Description: Honeybee Robotics therefore proposed to develop a software tool for facilitating prospecting and excavation system trades in support of selecting an optimal architecture for the Moon. The tool could serve as a starting platform for excavation software for Mars or asteroids. The tool will provide engineers with the ability to quickly examine "What if?" scenarios within a trade space by specifying a surface system architecture (e.g. lander or rover based, digging for ice or building burms) and receiving reliable data and graphs evaluating that architecture's performance in terms relevant metrics, such as total energy used or total duration. The proposed software aims to be (a) user friendly, (b) relevant to NASA excavation priorities (xPRP: digging icy regolith for ISRU or LSS: outpost preparation), and (c) accurate for lunar excavation (equations verified by testing in relevant environment and scaled for gravity).

Benefits: Honeybee has witnessed the interest of major international mining concerns in introducing robotics to industrial surface mines. The issues of maintaining trained and trusted personnel in increasingly remote and sometimes conflict-prone locations makes autonomous, semi-autonomous, and teleoperated mining equipment very attractive. In some cases, applying robotics to the mine is as simple as automating a formerly manual procedure. In other cases, the issues are more complex and require careful consideration of multiple alternative architectures. It is actually rather similar to the challenge of selecting appropriate excavation architecture for the Moon, with the added wrinkle of interfacing with legacy logistics and processing architecture. With appropriate modifications, this software could provide a means to facilitate trade studies for commercial mining concerns increasing the use of robotics in the mine. This software will be especially well-suited to high-investment, high-payoff automation projects that introduce a completely new architecture as opposed to simply automating the existing equipment.

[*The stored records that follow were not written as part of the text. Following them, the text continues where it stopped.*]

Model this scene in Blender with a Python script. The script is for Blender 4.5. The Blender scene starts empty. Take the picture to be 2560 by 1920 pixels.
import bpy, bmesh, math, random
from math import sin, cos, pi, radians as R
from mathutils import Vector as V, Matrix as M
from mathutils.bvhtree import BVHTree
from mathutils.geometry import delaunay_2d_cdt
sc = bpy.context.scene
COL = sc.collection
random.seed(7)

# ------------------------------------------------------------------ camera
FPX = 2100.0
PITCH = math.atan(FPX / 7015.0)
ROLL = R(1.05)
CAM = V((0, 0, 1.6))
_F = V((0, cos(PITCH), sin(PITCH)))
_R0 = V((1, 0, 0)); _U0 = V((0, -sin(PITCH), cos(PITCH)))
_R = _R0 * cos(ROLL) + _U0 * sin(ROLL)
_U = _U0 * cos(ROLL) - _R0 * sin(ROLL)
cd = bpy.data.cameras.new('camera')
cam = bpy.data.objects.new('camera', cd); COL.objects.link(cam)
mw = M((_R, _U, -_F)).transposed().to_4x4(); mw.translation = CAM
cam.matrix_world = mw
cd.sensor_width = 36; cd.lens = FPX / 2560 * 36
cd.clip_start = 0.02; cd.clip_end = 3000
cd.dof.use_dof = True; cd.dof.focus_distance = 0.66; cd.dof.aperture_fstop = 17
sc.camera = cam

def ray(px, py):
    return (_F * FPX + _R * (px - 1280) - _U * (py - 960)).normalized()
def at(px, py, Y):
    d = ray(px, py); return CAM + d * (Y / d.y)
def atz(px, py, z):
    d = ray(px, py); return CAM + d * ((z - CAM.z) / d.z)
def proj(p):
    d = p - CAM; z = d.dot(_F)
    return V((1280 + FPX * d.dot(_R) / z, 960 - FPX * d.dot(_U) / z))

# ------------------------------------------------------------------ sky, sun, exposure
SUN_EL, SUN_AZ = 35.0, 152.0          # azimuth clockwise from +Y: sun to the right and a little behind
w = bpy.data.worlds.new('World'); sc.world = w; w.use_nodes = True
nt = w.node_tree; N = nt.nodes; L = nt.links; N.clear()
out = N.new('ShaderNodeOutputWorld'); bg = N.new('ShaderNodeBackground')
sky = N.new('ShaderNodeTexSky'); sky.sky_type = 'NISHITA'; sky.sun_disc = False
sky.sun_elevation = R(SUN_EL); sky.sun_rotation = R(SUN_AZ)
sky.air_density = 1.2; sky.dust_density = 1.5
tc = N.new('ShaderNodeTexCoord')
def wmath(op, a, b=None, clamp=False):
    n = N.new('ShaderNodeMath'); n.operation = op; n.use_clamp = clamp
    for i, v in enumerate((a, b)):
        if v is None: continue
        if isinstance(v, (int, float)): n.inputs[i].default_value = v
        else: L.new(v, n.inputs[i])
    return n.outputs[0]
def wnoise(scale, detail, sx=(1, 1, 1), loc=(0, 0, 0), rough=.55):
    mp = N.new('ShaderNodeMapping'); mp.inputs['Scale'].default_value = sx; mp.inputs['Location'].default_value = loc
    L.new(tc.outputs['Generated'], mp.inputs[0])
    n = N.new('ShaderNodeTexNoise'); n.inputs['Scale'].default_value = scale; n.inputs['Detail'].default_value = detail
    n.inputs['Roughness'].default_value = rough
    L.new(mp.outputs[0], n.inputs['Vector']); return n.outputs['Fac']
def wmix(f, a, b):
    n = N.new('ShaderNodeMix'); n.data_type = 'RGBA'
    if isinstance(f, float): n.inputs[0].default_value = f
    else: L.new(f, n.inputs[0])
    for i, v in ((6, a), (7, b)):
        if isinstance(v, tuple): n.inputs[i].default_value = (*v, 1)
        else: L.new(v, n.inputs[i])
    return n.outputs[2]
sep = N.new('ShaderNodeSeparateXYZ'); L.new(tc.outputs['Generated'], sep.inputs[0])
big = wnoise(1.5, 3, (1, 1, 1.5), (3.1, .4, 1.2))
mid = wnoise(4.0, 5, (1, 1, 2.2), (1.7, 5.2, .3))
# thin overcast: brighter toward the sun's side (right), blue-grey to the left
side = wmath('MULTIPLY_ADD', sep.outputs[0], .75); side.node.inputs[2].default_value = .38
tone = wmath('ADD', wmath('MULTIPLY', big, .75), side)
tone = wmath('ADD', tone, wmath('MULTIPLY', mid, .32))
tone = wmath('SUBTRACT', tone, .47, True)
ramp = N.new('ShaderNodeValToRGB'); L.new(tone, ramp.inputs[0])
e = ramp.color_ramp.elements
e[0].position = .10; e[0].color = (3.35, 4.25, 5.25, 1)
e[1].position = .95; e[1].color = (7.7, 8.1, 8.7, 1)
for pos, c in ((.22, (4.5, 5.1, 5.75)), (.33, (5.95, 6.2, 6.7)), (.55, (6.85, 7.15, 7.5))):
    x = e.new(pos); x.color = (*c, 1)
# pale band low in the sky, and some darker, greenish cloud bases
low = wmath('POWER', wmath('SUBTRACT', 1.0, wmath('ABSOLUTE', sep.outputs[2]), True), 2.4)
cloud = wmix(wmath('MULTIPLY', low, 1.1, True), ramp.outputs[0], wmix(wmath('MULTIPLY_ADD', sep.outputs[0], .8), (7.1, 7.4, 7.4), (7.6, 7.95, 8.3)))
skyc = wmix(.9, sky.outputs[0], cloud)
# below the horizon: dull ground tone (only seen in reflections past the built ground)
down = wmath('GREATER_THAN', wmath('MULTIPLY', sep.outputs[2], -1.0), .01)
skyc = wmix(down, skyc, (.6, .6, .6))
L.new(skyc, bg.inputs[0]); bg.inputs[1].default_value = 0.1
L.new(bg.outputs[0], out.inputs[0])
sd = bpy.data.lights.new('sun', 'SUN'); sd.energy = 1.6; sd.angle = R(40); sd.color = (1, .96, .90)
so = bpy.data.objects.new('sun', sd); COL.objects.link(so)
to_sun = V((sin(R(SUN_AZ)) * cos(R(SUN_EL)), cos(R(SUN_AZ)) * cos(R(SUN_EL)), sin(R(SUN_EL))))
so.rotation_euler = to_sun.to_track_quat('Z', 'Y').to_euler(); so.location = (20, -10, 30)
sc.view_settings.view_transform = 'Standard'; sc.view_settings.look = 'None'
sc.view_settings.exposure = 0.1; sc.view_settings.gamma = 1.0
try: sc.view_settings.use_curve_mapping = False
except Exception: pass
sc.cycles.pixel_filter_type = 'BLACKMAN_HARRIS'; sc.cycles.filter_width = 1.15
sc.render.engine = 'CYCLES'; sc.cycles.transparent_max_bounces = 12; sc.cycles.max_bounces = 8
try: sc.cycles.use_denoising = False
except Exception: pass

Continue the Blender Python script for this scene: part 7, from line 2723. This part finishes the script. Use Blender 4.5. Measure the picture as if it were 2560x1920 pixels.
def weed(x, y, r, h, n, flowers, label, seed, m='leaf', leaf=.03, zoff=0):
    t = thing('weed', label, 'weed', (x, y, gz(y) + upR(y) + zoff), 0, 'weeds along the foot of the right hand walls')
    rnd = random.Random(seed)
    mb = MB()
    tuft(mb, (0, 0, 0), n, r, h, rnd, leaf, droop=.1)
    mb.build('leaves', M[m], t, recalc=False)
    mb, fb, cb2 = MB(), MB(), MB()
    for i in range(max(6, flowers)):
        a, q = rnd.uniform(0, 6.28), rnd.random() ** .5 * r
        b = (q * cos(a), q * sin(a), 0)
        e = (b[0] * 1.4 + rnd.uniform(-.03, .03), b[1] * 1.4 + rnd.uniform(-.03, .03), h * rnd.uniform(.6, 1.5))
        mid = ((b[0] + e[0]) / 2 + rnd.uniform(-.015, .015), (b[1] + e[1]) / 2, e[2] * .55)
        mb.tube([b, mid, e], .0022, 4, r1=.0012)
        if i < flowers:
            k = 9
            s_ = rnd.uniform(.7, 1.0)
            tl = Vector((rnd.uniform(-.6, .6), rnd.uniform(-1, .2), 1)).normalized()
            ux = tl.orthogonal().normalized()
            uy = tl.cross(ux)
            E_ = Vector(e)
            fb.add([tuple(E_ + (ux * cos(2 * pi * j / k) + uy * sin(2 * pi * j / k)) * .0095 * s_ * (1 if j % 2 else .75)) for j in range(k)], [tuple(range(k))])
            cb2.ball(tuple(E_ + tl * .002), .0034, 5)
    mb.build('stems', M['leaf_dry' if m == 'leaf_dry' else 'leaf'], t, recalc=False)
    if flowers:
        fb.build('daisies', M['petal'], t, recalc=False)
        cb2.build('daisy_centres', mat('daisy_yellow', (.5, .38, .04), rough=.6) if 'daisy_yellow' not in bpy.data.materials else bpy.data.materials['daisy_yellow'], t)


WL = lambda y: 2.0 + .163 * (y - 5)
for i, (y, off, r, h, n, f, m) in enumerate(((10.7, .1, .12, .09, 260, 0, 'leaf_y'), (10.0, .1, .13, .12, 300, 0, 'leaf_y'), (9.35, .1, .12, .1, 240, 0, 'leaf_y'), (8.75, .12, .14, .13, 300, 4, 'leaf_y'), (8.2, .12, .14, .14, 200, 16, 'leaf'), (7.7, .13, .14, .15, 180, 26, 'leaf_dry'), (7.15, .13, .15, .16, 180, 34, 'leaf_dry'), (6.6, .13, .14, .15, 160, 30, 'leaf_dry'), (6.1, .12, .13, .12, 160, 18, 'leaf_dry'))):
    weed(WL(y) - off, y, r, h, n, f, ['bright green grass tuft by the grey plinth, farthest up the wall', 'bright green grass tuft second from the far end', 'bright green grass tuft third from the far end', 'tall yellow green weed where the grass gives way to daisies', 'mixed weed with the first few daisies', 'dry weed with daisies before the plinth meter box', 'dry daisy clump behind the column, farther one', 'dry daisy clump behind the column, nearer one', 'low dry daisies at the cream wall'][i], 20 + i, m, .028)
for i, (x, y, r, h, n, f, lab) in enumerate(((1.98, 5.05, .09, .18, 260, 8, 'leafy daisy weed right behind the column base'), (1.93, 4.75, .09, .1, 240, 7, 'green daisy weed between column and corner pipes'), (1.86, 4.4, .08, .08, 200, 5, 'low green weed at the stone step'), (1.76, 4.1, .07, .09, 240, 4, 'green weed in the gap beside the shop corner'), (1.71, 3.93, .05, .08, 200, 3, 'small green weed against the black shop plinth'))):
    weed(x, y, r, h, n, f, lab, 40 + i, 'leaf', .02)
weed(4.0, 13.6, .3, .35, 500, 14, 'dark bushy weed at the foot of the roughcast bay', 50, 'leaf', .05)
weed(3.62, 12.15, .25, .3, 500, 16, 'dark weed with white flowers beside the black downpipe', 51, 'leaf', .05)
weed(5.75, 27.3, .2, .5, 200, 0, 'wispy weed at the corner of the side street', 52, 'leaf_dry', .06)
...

The software developed under this SBIR effort is specifically intended to facilitate system and architecture trades related to excavation activities on the lunar surface (either dry compacted regolith or icy-soil). At transportation costs of $50K-$100K per kilogram to the surface of the Moon, it is economically imperative that lunar excavation and ISRU tasks be accomplished as efficiently as possible. Doing so requires not just minimizing the mass of individual systems, such as an ISRU reactor or a rover, but maximizing the efficiency of the overall architecture. This is no mean feat, and will require many trade studies as different architectures are devised to make use of the landed resources available. This software will speed the process, enabling quicker turnaround on trade studies and providing the best information available for decision making.